(Rows from a 3D scene dataset)

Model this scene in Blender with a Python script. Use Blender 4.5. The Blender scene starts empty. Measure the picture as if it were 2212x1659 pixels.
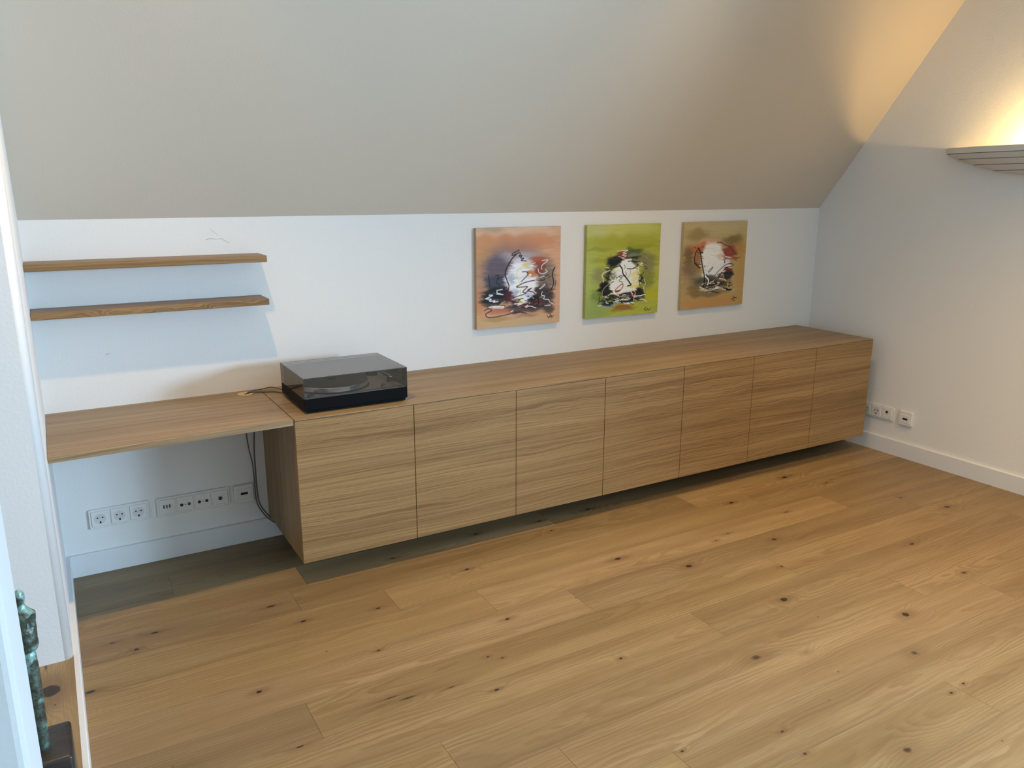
import bpy, bmesh, math, random
import numpy as np
from mathutils import Vector, Matrix, noise as mnoise

random.seed(7)
scene = bpy.context.scene
COL = scene.collection

# ------------------------------------------------------------------ key sizes (metres)
W, ZK, KS = 4.2947, 1.4163, math.tan(0.93205)      # right wall x, knee wall height, roof pitch
XL, XR, DEP, ZB, ZT = 0.8065, 4.1752, 0.5584, 0.1013, 0.6869   # sideboard
HB, TB = 0.0921, 0.0165                            # skirting
ZC = 2.75                                          # flat ceiling
YC = -(ZC - ZK) / KS                               # where slope meets flat ceiling
YR0, YR1 = -5.3, -6.3                              # rear slope
XH = -1.2                                          # hallway side
YP = -0.822                                        # end of the left wall block
YN0, YN1, XN = -2.40, -2.56, -0.007                # near partition end

# ------------------------------------------------------------------ camera
cam_d = bpy.data.cameras.new('camera')
cam = bpy.data.objects.new('camera', cam_d)
COL.objects.link(cam)
R = Vector((0.86460027, -0.50245837, 0.00139896))
U = Vector((0.11831244, 0.20628932, 0.97131194))
B = R.cross(U)
M = Matrix((R, U, B)).transposed().to_4x4()
M.translation = Vector((0.0705, -3.4416, 1.5289))
cam.matrix_world = M
cam_d.sensor_fit = 'HORIZONTAL'
cam_d.sensor_width = 36.0
cam_d.lens = 1720.314 / 2212 * 36.0
cam_d.clip_start = 0.02
scene.camera = cam

# ------------------------------------------------------------------ world, exposure, large lights
world = bpy.data.worlds.new('sky')
scene.world = world
world.use_nodes = True
wn = world.node_tree.nodes['Background']
wn.inputs[0].default_value = (0.62, 0.78, 1.0, 1)
wn.inputs[1].default_value = 0.8
scene.view_settings.view_transform = 'Standard'
scene.view_settings.look = 'None'
scene.view_settings.gamma = 1.0
scene.view_settings.exposure = 0.0
scene.view_settings.use_curve_mapping = False
scene.cycles.use_denoising = True
scene.cycles.adaptive_threshold = 0.06
scene.cycles.max_bounces = 5
scene.cycles.diffuse_bounces = 3
scene.cycles.glossy_bounces = 3
scene.cycles.transparent_max_bounces = 16
scene.cycles.sample_clamp_indirect = 6.0

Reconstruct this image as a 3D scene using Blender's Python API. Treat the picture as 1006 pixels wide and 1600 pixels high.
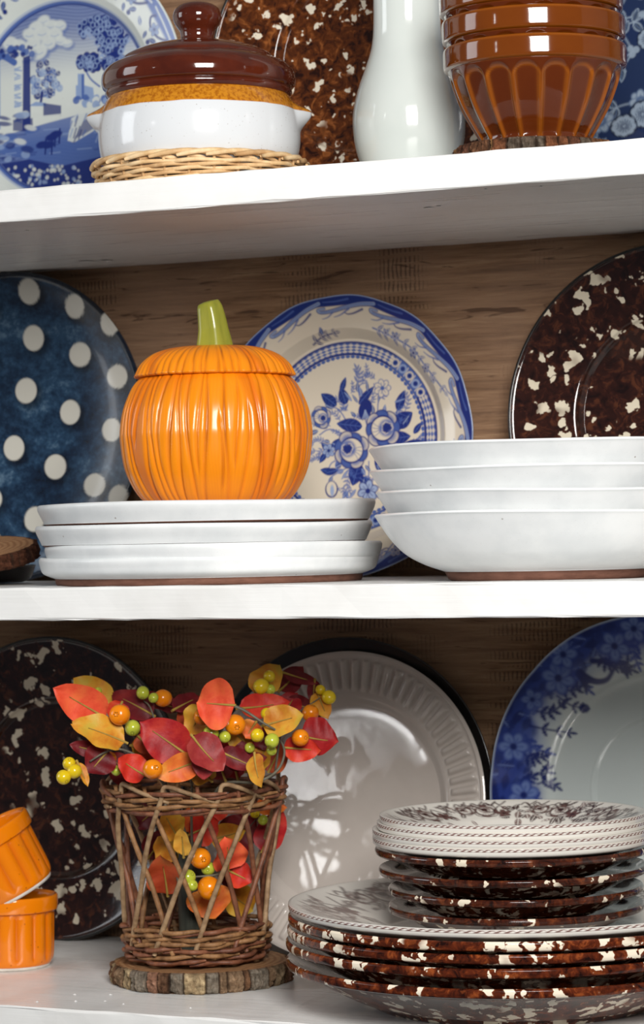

* _WORK TO DO_
From the material above, reproduce everything verbatim except the pictures.

* _REPLY TO THE TASK_
Model this scene in Blender with a Python script. Use Blender 4.5. The Blender scene starts empty. Measure the picture as if it were 2212x1659 pixels.
import bpy, bmesh, math, random
import numpy as np
from mathutils import Vector, Matrix, noise as mnoise

random.seed(7)
scene = bpy.context.scene
COL = scene.collection

# ------------------------------------------------------------------ key sizes (metres)
W, ZK, KS = 4.2947, 1.4163, math.tan(0.93205)      # right wall x, knee wall height, roof pitch
XL, XR, DEP, ZB, ZT = 0.8065, 4.1752, 0.5584, 0.1013, 0.6869   # sideboard
HB, TB = 0.0921, 0.0165                            # skirting
ZC = 2.75                                          # flat ceiling
YC = -(ZC - ZK) / KS                               # where slope meets flat ceiling
YR0, YR1 = -5.3, -6.3                              # rear slope
XH = -1.2                                          # hallway side
YP = -0.822                                        # end of the left wall block
YN0, YN1, XN = -2.40, -2.56, -0.007                # near partition end

# ------------------------------------------------------------------ camera
cam_d = bpy.data.cameras.new('camera')
cam = bpy.data.objects.new('camera', cam_d)
COL.objects.link(cam)
R = Vector((0.86460027, -0.50245837, 0.00139896))
U = Vector((0.11831244, 0.20628932, 0.97131194))
B = R.cross(U)
M = Matrix((R, U, B)).transposed().to_4x4()
M.translation = Vector((0.0705, -3.4416, 1.5289))
cam.matrix_world = M
cam_d.sensor_fit = 'HORIZONTAL'
cam_d.sensor_width = 36.0
cam_d.lens = 1720.314 / 2212 * 36.0
cam_d.clip_start = 0.02
scene.camera = cam

# ------------------------------------------------------------------ world, exposure, large lights
world = bpy.data.worlds.new('sky')
scene.world = world
world.use_nodes = True
wn = world.node_tree.nodes['Background']
wn.inputs[0].default_value = (0.62, 0.78, 1.0, 1)
wn.inputs[1].default_value = 0.8
scene.view_settings.view_transform = 'Standard'
scene.view_settings.look = 'None'
scene.view_settings.gamma = 1.0
scene.view_settings.exposure = 0.0
scene.view_settings.use_curve_mapping = False
scene.cycles.use_denoising = True
scene.cycles.adaptive_threshold = 0.06
scene.cycles.max_bounces = 5
scene.cycles.diffuse_bounces = 3
scene.cycles.glossy_bounces = 3
scene.cycles.transparent_max_bounces = 16
scene.cycles.sample_clamp_indirect = 6.0

Reconstruct this image as a 3D scene using Blender's Python API. Treat the picture as 1006 pixels wide and 1600 pixels high.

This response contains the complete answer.